Quand j’ai découvert ses échanges, le ciel m’est tombé sur la tête. Dix, vingt femmes gravitaient autour de mon mari, et lui leur prodiguait ses petits mots d’amour : “Mon trésor” et, surtout, “Mon unique”. Les mots étaient les mêmes pour toutes. Il avait détruit ce qu’il y avait d’inédit entre nous. Ce fut une expérience terrible. Encore aujourd’hui, cela me fait mal d’y penser. Mon mari mentait sur son âge, s’inventait des sports, nous faisait disparaître de sa vie, moi et les enfants. Et tout ce sirop – style pompeux et mots mièvres – que j’adorais quand il m’était destiné me dégoûtait. Était-ce cela, mon homme, ce dragueur pathétique ? J’ai échafaudé tous les scénarios possibles. Répondre à sa place, insulter ces femmes, le ridiculiser, faire un scandale, débarquer au prochain rendez-vous… Mais je n’ai jamais pensé à le quitter. C’est à cette époque que j’ai cessé de manger et de dormir. Je me connectais fiévreusement à son compte pour lire et relire tout ce qui se passait, sans trop savoir qu’en faire. J’ai même arrêté d’aller au bureau. Il n’y avait plus que cet écran, ces messages. Je me levais la nuit pour les relire, j’allais jusqu’à me cacher des heures dans les toilettes avec l’ordinateur quand il était là. Bien sûr, j’aurais dû tout arrêter et lui parler, mais je n’en avais plus la force. Je ne voulais plus être celle qui se fait berner. Pour une fois, je voulais être la plus forte, celle qui tire les ficelles dans l’ombre.

Je n’ai eu besoin de personne pour m’inscrire sur Meetic. Mécaniquement, j’ai sélectionné les critères choisis par Jean-Louis pour éditer mon profil. Je ne me suis pas aperçue au début que mon avatar me ressemblait “comme une sœur”. La machine a très bien fonctionné : il est immédiatement apparu dans les personnes que l’on me proposait de contacter. Écrire mon premier message a été le plus difficile. J’ai hésité pendant des jours. Le seul fait de voir son nom dans ma liste de contacts suffisait pour que mon cœur batte la chamade. Il était là, de nouveau à ma portée, et pourtant… Un matin, très vite, je me suis lancée : quelques phrases simples, un peu de fantaisie, beaucoup de mystère. Je savais le cocktail détonnant pour Jean-Louis. Sa réponse a tardé. Il était très occupé ailleurs. Je ne me suis jamais demandé s’il couchait avec toutes ces femmes. Matériellement, c’était peu probable, mais mon problème n’était pas là. Je voulais seulement redevenir la préférée.

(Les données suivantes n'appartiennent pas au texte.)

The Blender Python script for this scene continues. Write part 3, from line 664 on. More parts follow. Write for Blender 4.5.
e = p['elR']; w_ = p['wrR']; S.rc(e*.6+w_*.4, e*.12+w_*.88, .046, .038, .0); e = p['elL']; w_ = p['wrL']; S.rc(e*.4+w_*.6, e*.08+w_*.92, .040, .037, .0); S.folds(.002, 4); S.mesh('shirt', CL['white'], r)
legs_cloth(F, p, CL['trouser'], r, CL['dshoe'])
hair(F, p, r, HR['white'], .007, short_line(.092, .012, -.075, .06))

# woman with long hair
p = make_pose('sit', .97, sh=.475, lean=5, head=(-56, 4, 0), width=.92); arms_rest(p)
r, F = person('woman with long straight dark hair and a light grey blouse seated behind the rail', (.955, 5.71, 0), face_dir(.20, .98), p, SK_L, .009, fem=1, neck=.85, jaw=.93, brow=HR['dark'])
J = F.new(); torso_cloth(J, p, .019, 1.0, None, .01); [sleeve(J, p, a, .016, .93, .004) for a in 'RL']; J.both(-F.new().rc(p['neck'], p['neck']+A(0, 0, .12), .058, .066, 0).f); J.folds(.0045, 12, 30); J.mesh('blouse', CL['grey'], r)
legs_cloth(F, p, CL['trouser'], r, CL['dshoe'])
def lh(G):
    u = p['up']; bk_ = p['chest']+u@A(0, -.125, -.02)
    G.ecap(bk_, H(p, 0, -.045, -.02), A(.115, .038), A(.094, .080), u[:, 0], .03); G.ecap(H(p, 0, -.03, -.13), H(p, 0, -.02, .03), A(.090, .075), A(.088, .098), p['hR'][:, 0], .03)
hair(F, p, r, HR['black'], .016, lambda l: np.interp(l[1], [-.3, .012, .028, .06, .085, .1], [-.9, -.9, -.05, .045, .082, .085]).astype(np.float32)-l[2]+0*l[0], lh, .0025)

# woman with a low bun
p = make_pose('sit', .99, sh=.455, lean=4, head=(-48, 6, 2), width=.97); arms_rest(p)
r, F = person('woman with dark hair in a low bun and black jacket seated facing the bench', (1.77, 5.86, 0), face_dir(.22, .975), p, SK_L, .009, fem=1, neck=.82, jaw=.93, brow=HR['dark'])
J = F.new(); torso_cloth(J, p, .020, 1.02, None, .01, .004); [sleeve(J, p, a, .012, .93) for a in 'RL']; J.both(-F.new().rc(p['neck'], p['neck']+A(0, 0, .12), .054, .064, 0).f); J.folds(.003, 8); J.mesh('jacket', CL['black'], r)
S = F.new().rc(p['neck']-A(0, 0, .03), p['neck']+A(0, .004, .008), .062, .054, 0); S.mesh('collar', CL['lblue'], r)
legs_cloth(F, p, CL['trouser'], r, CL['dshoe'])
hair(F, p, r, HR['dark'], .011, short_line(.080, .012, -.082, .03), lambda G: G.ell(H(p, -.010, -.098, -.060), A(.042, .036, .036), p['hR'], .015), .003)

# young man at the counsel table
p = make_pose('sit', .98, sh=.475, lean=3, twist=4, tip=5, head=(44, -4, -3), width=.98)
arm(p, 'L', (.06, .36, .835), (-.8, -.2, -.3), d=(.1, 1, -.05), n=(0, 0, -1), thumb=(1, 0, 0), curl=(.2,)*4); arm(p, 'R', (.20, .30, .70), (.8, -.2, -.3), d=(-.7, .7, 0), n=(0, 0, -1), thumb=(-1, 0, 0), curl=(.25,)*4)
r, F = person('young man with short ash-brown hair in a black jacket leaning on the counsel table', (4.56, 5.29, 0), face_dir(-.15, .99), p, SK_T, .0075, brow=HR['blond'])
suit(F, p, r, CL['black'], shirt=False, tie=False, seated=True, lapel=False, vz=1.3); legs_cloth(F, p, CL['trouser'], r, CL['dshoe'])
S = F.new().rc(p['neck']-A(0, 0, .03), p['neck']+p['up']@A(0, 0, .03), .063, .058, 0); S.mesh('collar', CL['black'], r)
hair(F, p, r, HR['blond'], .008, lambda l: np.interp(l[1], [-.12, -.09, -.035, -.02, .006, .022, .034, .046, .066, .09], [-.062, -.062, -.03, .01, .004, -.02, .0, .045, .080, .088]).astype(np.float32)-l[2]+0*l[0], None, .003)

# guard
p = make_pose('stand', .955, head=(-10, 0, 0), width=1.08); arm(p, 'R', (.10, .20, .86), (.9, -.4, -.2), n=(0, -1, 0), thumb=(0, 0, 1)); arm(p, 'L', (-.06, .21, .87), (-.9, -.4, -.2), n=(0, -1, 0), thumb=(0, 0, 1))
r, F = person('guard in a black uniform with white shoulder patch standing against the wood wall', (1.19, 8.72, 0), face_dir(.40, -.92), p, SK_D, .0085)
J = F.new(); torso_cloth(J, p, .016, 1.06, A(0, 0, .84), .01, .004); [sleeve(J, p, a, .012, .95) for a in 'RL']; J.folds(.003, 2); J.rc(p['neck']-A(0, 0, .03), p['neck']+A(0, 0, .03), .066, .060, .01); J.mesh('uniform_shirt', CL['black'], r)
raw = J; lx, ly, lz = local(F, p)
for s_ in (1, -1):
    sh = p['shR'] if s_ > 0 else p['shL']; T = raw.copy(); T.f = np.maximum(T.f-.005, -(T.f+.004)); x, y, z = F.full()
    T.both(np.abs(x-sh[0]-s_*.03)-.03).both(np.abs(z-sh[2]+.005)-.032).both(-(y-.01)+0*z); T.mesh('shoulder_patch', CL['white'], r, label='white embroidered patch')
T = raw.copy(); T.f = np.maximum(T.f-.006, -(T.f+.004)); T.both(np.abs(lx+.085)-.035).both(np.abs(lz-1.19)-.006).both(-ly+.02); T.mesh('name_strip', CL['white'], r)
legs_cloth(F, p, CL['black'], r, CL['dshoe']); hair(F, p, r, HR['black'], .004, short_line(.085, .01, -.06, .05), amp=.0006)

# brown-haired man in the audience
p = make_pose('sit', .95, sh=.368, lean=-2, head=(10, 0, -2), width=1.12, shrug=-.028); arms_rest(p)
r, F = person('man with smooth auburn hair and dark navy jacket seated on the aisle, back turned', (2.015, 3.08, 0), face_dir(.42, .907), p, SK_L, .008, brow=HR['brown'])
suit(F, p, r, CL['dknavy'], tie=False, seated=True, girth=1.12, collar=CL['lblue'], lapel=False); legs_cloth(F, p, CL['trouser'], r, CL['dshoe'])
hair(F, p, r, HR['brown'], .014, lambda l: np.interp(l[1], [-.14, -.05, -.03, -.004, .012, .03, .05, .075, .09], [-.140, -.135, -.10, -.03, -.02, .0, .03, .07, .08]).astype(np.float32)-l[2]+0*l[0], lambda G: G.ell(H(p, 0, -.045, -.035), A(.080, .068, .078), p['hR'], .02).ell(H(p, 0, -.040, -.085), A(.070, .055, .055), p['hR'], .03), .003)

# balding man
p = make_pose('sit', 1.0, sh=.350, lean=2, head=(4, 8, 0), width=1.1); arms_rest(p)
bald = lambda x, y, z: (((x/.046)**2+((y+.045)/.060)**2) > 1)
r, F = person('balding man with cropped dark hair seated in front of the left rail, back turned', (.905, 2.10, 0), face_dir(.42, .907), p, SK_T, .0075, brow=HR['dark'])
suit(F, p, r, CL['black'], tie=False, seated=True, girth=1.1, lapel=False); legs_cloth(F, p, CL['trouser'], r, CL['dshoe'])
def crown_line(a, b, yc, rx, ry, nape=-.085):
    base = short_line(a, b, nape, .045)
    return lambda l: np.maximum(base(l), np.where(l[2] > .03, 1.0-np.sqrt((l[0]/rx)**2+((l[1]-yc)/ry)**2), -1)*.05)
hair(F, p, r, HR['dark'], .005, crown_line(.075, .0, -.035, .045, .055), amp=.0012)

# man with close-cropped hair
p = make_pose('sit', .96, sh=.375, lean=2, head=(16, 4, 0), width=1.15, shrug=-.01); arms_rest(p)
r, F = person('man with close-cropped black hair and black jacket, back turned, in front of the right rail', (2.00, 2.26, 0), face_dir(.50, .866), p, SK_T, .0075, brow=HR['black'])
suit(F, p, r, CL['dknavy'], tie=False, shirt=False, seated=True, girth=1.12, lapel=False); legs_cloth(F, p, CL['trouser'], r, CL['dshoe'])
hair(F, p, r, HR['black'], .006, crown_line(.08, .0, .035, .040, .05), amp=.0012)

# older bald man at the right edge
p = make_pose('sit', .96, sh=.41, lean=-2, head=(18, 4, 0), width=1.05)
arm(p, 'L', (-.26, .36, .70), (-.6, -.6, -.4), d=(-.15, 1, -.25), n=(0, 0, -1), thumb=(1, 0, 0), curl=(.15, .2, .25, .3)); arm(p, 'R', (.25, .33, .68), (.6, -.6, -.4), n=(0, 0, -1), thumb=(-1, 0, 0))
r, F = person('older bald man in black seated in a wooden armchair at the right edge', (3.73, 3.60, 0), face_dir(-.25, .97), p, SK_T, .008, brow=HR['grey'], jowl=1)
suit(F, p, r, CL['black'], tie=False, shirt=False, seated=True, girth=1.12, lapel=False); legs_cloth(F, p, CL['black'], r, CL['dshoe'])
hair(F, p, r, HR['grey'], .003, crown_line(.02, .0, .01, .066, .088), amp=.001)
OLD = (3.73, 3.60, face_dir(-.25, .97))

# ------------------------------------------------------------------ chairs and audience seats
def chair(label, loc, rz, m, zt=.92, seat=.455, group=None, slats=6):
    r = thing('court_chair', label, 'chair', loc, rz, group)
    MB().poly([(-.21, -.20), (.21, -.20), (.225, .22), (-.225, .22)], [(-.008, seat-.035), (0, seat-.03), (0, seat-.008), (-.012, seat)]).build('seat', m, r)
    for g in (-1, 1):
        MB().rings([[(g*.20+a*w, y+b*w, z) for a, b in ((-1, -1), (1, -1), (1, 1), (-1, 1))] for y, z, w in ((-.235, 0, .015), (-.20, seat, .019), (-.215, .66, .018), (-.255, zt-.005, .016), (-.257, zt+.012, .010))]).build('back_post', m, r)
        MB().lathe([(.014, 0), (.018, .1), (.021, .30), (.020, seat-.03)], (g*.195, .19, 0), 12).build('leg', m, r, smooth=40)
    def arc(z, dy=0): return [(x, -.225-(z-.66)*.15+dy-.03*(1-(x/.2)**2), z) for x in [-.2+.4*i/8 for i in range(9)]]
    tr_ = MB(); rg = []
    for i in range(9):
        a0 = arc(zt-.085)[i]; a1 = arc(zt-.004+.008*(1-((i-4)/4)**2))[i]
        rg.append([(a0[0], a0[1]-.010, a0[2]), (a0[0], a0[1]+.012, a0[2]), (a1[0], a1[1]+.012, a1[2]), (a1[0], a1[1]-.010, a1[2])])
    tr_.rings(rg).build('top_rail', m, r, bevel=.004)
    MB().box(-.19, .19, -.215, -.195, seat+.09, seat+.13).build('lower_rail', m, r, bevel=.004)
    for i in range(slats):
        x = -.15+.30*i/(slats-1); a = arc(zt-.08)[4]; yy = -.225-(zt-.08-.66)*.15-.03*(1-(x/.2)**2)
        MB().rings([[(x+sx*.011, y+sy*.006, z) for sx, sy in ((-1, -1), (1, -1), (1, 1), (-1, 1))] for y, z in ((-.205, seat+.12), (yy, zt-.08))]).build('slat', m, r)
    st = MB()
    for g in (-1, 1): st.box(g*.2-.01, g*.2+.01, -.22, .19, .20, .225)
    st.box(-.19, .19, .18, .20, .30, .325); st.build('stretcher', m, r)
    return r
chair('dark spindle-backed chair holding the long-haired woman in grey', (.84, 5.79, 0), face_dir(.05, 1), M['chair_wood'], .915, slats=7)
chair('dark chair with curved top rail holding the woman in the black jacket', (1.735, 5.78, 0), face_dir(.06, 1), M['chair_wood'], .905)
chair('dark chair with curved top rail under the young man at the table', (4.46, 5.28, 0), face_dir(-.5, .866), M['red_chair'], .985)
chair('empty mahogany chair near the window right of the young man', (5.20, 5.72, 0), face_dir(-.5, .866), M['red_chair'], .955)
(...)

Et il m’a répondu… comme à toutes les autres. J’ai reconnu sa série de copier-coller, mais j’ai joué le jeu. Au début, je suis restée sur mes gardes, puis nos échanges sont devenus plus familiers. Nous avons “flirté” une nuit entière. Nous échangions des images, des tableaux que nous préférions et, comme des enfants, nos couleurs, nos plats, nos poèmes favoris. D’un coup, il m’a annoncé qu’il recherchait quelqu’un comme moi, qu’il voulait quitter sa femme et me rencontrer. Et, bien sûr, il voulait voir mon “vrai visage” ! Je me suis terrée dans le silence. Le dernier message, il l’a adressé à la vraie Alice, via mon e-mail personnel : “Es-tu Pennylane ?” Consciemment ou non, j’avais donné trop d’indices. J’étais démasquée.